Briefly

Gaza Strip

Bomb suspect among 3 killed by Israelis

Israeli helicopters blasted a Gaza City building with missiles on Wednesday, killing a suspected militant, one of several violent incidents on a day also marked by Israeli statements about Palestinian statehood.

Prime Minister Ariel Sharon said that as part of the U.S.-sponsored “road map” for Mideast peace, Palestinians could set up a temporary state in part of the West Bank and much of Gaza. But Foreign Minister Benjamin Netanyahu said that even before peace talks, Palestinians would have to give up their demand to relocate millions of refugees in Israel.

In Gaza City, the pair of Israeli helicopters fired several missiles at a cinderblock hut used by security guards at a Palestinian government complex, killing the guard, Mustafa Sabah, 35, Palestinians said.

According to the Israeli army, Sabah was involved in three powerful roadside bomb attacks against Israeli tanks in Gaza that killed seven soldiers from February to September.

Haiti

General strike closes businesses, schools

Shops and schools were bolted shut Wednesday during a general strike called to protest President Jean-Bertrand Aristide’s government a day after police and mobs broke up anti-government demonstrations.

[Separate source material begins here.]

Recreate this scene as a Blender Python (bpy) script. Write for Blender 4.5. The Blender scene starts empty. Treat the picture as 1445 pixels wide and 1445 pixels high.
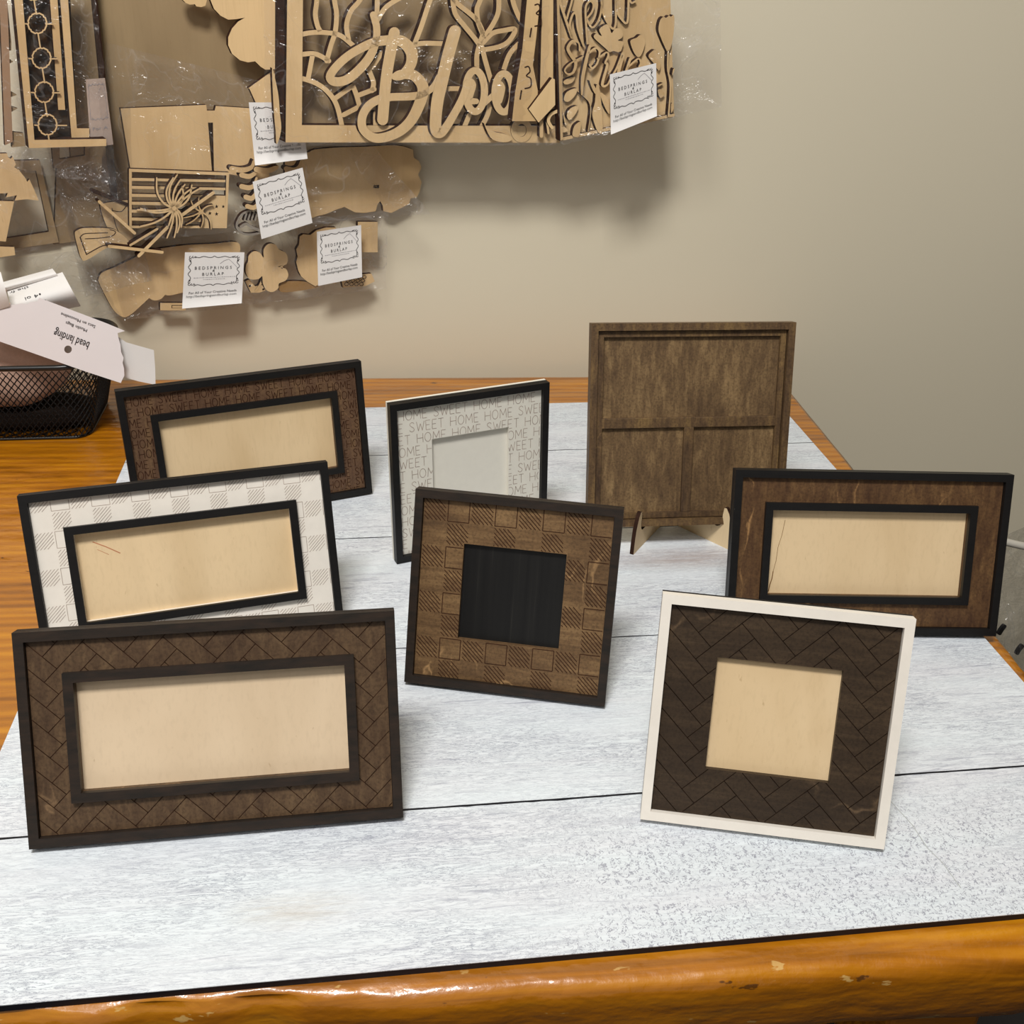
import bpy, bmesh, math, random
from mathutils import Vector, Matrix
from mathutils.geometry import tessellate_polygon
random.seed(7)
PI = math.pi
scene = bpy.context.scene
COL = scene.collection

# ------------------------------------------------------------------ camera
F_PX, PITCH, ROLL, YAW = 1492.63, 0.503338, 0.032943, -0.143299
CAM = Vector((0.0, -0.405474, 0.39885))
def cam_matrix():
    a = PI/2 - PITCH
    Rx = Matrix.Rotation(a, 3, 'X'); Rz = Matrix.Rotation(YAW, 3, 'Z'); Rr = Matrix.Rotation(ROLL, 3, 'Z')
    return Rz @ Rx @ Rr
R3 = cam_matrix()
cam_data = bpy.data.cameras.new('camera')
cam_data.sensor_width = 36; cam_data.sensor_fit = 'HORIZONTAL'
cam_data.lens = F_PX/1445*36
cam_data.clip_start = 0.02
cam = bpy.data.objects.new('camera', cam_data)
cam.matrix_world = Matrix.Translation(CAM) @ R3.to_4x4()
COL.objects.link(cam); scene.camera = cam
def ray(px, py):
    return R3 @ Vector(((px-722.5)/F_PX, -(py-722.5)/F_PX, -1))
# the wall stands a little turned against the white board
WA = math.radians(-2.2)
WP = Vector((.053, .624, 0)); WN = Vector((math.sin(WA), -math.cos(WA), 0)); WD = Vector((math.cos(WA), math.sin(WA), 0))
def W(px, py, off):
    """the point at distance off in front of the wall that the measured outline point belongs to"""
    d = ray(px, py); t = ((WP + WN*off - CAM).dot(WN))/d.dot(WN)
    return CAM + d*t
SKEW = WN + WD*.62 + Vector((0,0,-.12))   # backs of the pieces sheared sideways, so wider burnt left edges show
HANG = .6                                   # how far the hanging things stand off the wall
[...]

Nearly 200 businesses, including banks and gas stations, closed in the capital of Port-au-Prince, while others in the northern provinces were shuttered in solidarity. Business leaders said other strikes would follow if government reforms weren’t made.

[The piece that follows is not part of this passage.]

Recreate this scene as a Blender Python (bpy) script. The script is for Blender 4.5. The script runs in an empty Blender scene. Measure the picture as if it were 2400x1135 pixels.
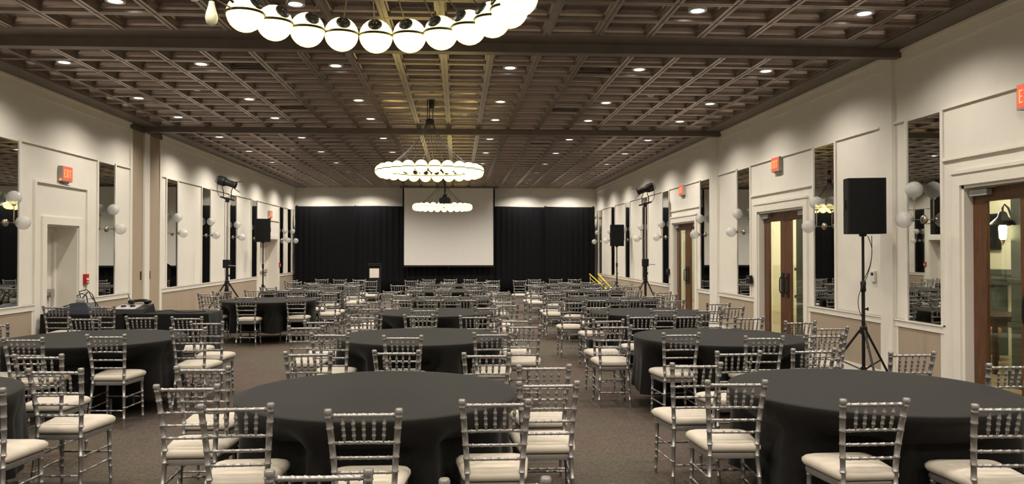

The call for the general strike came hours after whip-wielding Aristide partisans and police firing tear gas broke up anti-government demonstrations across the country Tuesday.

Pressure has been mounting on Aristide to step down, but he has refused. Parliamentary elections are slated for next year, but presidential elections aren’t scheduled until 2005. Some leaders say elections are impossible given the current political instability.

Kenya

Police detain three in bombing probe

Police investigating last week’s coordinated attacks on Israelis in Kenya questioned three more men Wednesday, including one who said he recently sold the four-wheel-drive vehicle used in a deadly hotel bombing.

Kenyan police detained two men Wednesday who witnesses said were near the Mombasa airport on Nov. 28 when a pair of surface-to-air missiles narrowly missed an Israeli charter flight ” minutes before the attack on the hotel.

The seller of the car, a Kenyan of Somali origin, was detained late Tuesday in Mombasa. He told police he sold the green Mitsubishi Pajero to “two Arab-looking young men,” who traded in a Toyota Corolla sedan and paid about $1,025, Deputy Police Commissioner William Langat said.

Langat insisted that none of those detained in the case so farhad been named as suspects. Authorities hope they might provide information that would lead to the actual culprits, he said.

Australia

Wildfires advance on Sydney outskirts

Thousands of firefighters battled through the night Wednesday to contain fires raging through suburban bush land on the outskirts of Sydney, destroying at least 25 homes.

Strong, hot winds blowing out of the drought-stricken Outback west of Sydney were forecast to continue today, and Australia’s most populous city braced for more devastation.

“The Bureau of Meteorology suggests that winds are going to get quite strong today which is going to cause very erratic fire behavior,” warned Phil Koperberg, commissioners of New South Wales state Rural Fire Service.

He said 3,000 firefighters would battle blazes today.